National Disasters

Fat Bob Taylor is still the best National Anthem singer I have ever heard. And he's been gone for 17 years now.

I will tip my cap to the late Whitney Houston, whose stirring rendition at a Super Bowl is, without question, the best one-time effort on record. It beats out Marvin Gaye's version at the 1984 NBA All-Star Game, not long before he was tragically killed by his own father.

But Fat Bob was the best anthem singer, pound-for-pound, and I'm not making weight jokes here.

Taylor would show up at Tiger Stadium, but not every night. Just on the big nights, like the old Shrine Night or Polish-American Night. Or playoff games. Or whenever there was likely to be a big crowd and the Tigers invited Fat Bob to Michigan and Trumbull.

Taylor would stand in front of home plate, with stiff posture, a mike stand before him. His arms at his sides, the bearded man with the jet black hair would then boom out the National Anthem and you'd get chills.

Even as a youngster, I could appreciate Taylor's anthem singing. My adolescence couldn't muddy the fact that Taylor's anthems were stirring.

There always seemed to be a collective "Wow" after Taylor belted another one out, as the crowd whooped it up and Fat Bob turned from the mike, nodding to the denizens.

Moments later, the first pitch was thrown and there was still a buzz in the air.


On WJR radio and elsewhere, Fat Bob was aka "The Singing Plumber"


I bring up Taylor because we saw two more butcherings of the National Anthem at Comerica Park before Games 3 and 4 of the World Series last weekend.

Zooey Deschanel, star of Fox's "New Girl," and Demi Lovato sang the Anthem for Games 3 and 4, respectively. Both tried, let's leave it at that.

I'm not even talking about legendary butcherings like Roseanne Arnold's scream fest in 1990. I'm talking about so-called legitimate artists, who in an effort to put their own "spin" on the anthem, end up wrecking it, or at the very least making it unrecognizable.

Which brings me back to Fat Bob Taylor, who sang the anthem the way it was meant to be sung: in a rich baritone---forceful but elegant.

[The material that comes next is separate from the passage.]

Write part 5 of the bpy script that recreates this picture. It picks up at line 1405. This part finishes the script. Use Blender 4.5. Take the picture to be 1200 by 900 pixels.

His anthems were perfect, simply put.

It's been said that the National Anthem is a "hard" song to sing. I'm not so sure about that. I think many artists have made it unnecessarily hard on themselves (and on our ears) by straying from proper form and using it as a sort of vocal canvas on which they paint. Sadly, too often those efforts become the Salvador Dali of singing.

A proper anthem should be sung within two minutes, really. The basic rule of thumb seems to be that the longer it goes on, the worse it probably is.

Ironically, Aretha Franklin was scheduled to sing the anthem before Game 5, which of course was never played. I have no doubt that Franklin would have done the anthem justice. She might have injected some personal style, but it probably wouldn't have been to the point of bastardization.

Fat Bob Taylor has been gone since 1995. And I haven't heard consistently good National Anthems since.